島国の日本からすると、他の地からくるものは珍しい。例えば会社などのロゴをかっこよくしたいと思ったら、英語の崩し字?のようなものをよく使う。外来語をいれるとなんだかかっこよくなるように感じるものだ。これは憧れもあるのだろうか。
母にこの題材についてのインタビューをしてみた。すると、「単に憧れだけで外来語を使っているわけではないのでは?」と言った。昔の話になるが、平安時代などでは、公的な文章は中国語、つまりは漢文だった。日本独自の文字、かな文字は、女性の使う言葉だとされ、親しい人との会話などの、内向きな用途に使うという風になっていた。最近の若い世代の言葉も、「伝わればいい」という意識のもと、変化に抵抗がないのではという意見である。逆に言えば、だから英語が苦手な人が多いのでは?ということなのである。それはすなわち、コミュニケーションを大事にしているということでもあるのだ。
先ほどの続きになるが、日本人というのは、チャレンジ精神が知らぬ間に身についているという風にも言えるだろう。強要されなくても、まず取り入れてみる、という日本人特有のアイデンティティ、つまりは柔軟さがあるだろうということだ。そして「みんなそうだろう」と思っているから、外国の人が「それは文化盗用だ!」と言ったときに、盗用されたと言われている張本人でも「え、そうなん?」と思ってしまう。
それは、日本の宗教、神仏習合にも言えることである。神仏習合は、日本のアニミズムの考え方から生まれた神道と、中国から来た仏教が混ざった、これこそ日本特有の宗教である。実際は風土に合わせたら変わったというだけなのだが、あくまで神道だけではなく、「神仏習合」になったのだ。年末には除夜の鐘をうちに寺へ行き、正月には神社に行って手をあわせる。
みんな大好きカレーうどんもそうだ。カレーという外国の文化と、うどん・出汁という日本の文化を合わせて、オリジナルの文化を創り出した。私たち日本人は、知らず知らずのうちにそのような意識が芽生えているのではないだろうか。
このように、日本という国に住む私たちは、これまで先祖たちが作ってきてくれた文化・文明、そして気付かないうちに身につく「意識」を続けていくべきである。

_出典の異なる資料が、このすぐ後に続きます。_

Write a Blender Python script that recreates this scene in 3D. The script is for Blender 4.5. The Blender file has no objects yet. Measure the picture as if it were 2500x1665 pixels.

それが、自分なりに消化してから、物事を取り入れることなのである。文化という大きな観点で見ると、風土に合うように変化を重ねているということ。これは、それぞれの国・地域の文化すべてに応用されることだが、それをたくさん応用しているのが日本人だ。島国に生まれ、島国に育つ。島の外の世界から入ってくるものは、もちろん数えきれないほどたくさんある。また、島の外の世界に憧れを持っているのも事実だ。完全にまねするのではなく、身内で一番「伝わる」ことを意識する。その分「海外進出」の可能性は低くなるかもしれないが、私たちには素晴らしい感性があるではないか。これは私たちの個性だ。カレーうどん。